Despite efforts to assert itself as the home of U.S. democracy and free enterprise, Jamestown has lagged in stature and recognition, becoming the Rodney Dangerfield of early colonial settlements.

"Jamestown has been forgotten," said James Horn, vice president of research for the Colonial Williamsburg Foundation and author of "A Land as God Made It: Jamestown and the Birth of America."

The only permanent European colony whose contributions could be said to have been even more obscured is truly the oldest -- St. Augustine, which was founded by Spanish explorers in 1565. Still, historians say that the Florida city's fortunes may be on the rise as Spanish-speaking immigrants reshape U.S. culture.

"We've heard it all before -- many times," said William R. Adams, director of St. Augustine's Heritage Tourism Department. "St. Augustine has generally been ignored because it's of Spanish origin, and not English. Obviously, all the firsts belong to St. Augustine."

But this is Jamestown's year, and Virginians and students of the early colonial period are working to make sure that attention is paid. The 18 months of events commemorating the settlement are focusing attention on a colony that has long been overshadowed, organizers say.

"Ain't it great that everybody's having that kind of discussion?" asked Elizabeth S. Kostelny, executive director of the Association for the Preservation of Virginia Antiquities, a nonprofit agency that oversees the site of the original fort with the National Park Service. "It's engaging everybody in a debate about what it means to be an American."

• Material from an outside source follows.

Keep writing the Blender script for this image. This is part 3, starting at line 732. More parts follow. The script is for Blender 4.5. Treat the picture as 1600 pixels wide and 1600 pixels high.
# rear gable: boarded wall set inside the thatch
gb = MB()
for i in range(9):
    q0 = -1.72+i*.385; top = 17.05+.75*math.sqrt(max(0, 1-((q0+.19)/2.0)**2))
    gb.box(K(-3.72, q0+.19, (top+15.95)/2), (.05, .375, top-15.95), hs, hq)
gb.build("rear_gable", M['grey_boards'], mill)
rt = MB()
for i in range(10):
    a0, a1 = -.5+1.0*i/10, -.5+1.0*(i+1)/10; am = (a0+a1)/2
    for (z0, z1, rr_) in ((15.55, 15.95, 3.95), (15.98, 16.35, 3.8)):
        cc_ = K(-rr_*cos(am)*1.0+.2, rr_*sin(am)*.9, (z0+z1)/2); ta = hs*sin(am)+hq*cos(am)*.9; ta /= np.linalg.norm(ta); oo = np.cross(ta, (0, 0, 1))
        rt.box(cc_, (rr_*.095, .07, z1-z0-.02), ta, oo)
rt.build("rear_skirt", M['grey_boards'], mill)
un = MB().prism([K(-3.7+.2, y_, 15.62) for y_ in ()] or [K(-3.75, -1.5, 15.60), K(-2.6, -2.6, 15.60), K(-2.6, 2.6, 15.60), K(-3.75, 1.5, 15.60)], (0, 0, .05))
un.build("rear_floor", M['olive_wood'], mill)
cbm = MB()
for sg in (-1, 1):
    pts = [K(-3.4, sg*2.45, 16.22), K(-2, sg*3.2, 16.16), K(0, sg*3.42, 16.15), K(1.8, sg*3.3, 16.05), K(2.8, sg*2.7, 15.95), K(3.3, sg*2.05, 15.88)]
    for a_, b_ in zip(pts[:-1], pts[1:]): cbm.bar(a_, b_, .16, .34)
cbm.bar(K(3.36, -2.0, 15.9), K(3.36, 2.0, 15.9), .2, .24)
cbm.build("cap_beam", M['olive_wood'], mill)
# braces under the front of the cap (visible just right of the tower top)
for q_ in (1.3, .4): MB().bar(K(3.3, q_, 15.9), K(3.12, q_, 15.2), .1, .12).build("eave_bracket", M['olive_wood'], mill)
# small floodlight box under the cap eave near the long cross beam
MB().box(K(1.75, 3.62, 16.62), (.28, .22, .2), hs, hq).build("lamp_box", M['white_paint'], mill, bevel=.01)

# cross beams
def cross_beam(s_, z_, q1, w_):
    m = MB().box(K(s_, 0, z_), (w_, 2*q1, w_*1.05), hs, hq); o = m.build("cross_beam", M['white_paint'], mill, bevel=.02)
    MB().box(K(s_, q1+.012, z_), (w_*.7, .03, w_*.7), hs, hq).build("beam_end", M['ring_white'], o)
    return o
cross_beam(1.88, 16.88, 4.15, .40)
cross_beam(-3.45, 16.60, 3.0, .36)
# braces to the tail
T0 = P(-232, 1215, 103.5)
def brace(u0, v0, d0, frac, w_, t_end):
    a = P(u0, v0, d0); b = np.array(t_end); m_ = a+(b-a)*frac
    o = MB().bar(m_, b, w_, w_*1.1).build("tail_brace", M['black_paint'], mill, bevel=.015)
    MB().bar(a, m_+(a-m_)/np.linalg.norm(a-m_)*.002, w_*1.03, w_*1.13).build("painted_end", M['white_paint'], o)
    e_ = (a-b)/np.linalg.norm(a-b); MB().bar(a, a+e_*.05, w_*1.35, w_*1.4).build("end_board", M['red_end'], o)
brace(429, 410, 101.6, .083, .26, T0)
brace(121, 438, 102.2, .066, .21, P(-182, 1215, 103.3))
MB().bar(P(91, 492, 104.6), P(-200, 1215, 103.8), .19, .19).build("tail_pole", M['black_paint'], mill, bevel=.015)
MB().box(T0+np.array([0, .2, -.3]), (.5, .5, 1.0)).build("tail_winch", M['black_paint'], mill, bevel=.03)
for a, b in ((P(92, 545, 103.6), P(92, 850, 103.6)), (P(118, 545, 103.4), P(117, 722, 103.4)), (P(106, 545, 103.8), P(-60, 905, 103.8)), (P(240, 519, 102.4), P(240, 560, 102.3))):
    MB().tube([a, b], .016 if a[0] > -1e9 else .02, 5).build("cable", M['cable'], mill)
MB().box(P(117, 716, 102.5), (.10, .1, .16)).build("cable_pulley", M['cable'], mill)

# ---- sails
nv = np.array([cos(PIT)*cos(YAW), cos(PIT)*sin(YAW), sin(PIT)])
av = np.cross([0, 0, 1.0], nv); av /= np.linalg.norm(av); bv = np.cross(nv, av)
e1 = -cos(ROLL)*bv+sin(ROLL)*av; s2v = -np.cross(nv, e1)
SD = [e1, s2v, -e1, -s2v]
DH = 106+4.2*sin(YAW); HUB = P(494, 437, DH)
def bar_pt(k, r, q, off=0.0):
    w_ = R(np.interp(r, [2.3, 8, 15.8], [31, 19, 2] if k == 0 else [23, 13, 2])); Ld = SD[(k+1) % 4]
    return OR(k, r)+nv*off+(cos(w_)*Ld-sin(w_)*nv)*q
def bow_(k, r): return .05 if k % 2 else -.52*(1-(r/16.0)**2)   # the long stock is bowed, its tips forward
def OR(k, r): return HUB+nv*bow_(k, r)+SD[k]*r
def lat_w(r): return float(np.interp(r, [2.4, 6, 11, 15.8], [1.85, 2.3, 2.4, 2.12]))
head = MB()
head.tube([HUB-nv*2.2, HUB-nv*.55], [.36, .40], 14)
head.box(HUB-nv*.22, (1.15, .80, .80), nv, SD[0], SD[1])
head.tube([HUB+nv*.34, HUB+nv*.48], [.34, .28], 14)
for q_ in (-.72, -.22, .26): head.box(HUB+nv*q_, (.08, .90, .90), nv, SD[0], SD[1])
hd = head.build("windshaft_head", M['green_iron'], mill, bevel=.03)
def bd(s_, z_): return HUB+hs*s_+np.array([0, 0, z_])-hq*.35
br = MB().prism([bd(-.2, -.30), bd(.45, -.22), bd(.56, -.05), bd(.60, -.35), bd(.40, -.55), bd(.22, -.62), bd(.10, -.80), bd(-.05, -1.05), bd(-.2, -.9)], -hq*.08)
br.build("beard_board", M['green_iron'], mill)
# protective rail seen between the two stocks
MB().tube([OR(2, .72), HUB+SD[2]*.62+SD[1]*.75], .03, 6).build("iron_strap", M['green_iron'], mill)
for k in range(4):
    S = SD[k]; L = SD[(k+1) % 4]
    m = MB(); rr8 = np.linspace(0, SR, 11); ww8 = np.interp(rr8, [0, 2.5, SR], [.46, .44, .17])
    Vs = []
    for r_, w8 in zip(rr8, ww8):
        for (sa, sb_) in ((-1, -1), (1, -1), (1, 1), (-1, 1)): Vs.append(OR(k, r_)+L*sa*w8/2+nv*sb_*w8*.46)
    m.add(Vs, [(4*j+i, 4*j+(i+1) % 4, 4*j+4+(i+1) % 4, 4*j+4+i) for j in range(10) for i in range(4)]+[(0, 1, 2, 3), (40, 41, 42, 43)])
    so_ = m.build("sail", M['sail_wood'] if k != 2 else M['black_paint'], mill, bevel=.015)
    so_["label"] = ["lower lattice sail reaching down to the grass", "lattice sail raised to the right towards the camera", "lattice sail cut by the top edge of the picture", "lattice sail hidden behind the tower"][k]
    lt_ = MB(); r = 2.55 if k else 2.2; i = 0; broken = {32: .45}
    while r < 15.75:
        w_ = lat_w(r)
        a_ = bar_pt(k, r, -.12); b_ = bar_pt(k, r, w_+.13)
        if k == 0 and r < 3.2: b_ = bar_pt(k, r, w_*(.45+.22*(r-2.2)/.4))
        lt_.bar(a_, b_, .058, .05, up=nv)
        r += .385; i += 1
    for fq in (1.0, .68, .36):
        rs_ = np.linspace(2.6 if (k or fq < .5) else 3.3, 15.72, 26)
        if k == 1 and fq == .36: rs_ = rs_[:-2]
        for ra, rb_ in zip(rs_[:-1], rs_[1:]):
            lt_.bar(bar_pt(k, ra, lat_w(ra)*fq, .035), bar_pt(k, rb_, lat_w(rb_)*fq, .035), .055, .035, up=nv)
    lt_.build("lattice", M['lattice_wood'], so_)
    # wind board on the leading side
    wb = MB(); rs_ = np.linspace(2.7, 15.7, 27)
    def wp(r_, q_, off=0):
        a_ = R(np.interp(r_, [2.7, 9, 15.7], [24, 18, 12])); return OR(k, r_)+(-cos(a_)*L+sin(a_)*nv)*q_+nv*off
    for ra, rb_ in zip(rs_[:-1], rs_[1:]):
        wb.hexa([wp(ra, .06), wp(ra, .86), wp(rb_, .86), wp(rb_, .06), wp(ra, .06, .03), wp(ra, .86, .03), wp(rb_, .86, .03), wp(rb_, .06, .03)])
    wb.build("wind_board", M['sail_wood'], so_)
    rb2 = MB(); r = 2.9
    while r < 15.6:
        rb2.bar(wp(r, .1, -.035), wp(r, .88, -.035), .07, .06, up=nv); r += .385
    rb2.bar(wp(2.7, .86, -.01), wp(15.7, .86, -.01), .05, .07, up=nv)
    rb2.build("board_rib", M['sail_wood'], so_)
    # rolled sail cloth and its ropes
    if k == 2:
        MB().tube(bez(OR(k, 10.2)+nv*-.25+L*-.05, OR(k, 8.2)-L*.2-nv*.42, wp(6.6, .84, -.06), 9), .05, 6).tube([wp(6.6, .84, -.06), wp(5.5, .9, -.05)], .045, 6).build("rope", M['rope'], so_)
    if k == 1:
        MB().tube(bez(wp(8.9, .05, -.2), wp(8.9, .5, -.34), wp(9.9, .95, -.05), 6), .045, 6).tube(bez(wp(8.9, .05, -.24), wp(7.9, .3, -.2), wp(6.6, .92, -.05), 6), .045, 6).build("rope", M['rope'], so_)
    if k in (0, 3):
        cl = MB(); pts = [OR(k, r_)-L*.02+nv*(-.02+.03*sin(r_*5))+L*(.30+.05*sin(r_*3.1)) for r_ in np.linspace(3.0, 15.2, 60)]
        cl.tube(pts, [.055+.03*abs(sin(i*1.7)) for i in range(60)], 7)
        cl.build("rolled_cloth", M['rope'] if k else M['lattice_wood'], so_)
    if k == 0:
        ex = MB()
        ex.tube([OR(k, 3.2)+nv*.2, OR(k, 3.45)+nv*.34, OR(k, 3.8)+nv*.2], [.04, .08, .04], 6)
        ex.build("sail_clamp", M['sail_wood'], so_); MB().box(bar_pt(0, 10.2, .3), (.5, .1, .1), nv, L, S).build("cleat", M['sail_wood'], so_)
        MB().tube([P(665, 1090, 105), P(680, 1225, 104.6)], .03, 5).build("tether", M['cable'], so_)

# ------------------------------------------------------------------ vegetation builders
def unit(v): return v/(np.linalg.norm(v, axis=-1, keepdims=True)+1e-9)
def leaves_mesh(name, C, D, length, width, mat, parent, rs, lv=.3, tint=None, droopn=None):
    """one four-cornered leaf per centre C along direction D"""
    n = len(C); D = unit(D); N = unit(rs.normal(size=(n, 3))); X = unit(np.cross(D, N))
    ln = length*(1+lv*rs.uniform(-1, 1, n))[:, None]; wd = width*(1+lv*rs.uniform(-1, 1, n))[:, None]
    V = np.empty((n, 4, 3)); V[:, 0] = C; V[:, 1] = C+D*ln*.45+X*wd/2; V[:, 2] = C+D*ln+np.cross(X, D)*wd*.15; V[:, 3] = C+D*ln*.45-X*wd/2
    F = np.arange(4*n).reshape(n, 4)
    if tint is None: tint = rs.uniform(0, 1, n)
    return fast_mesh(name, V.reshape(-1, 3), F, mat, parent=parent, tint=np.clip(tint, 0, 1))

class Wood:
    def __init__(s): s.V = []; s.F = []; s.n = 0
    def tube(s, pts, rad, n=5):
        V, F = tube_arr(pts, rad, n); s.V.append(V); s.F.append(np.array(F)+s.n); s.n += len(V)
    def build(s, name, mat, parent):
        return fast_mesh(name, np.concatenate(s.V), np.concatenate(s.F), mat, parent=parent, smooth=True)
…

Blame Thanksgiving. Blame the Civil War. Blame Harvard University and the educational hegemony of New England. Or, blame the colonists and their conduct: The Pilgrims were seen as pious seekers coming for religious freedom, but the Jamestown colonists were high-society fops and lower-class riffraff hoping to strike it rich. Even Capt. John Smith, the colony's bona fide hero, famously complained that some of his fellow colonists preferred to starve rather than work.

But less than 200 years after the Pilgrims struck land aboard the Mayflower in 1620, the flinty New Englanders had laid claim to the nation's founding myth. Jamestown and St. Augustine were virtually airbrushed out of the picture, historians say. St. Augustine and Jamestown might have been first to figure out how to create permanent colonies, but, the feeling goes, Plymouth was the cradle of the nation's soul.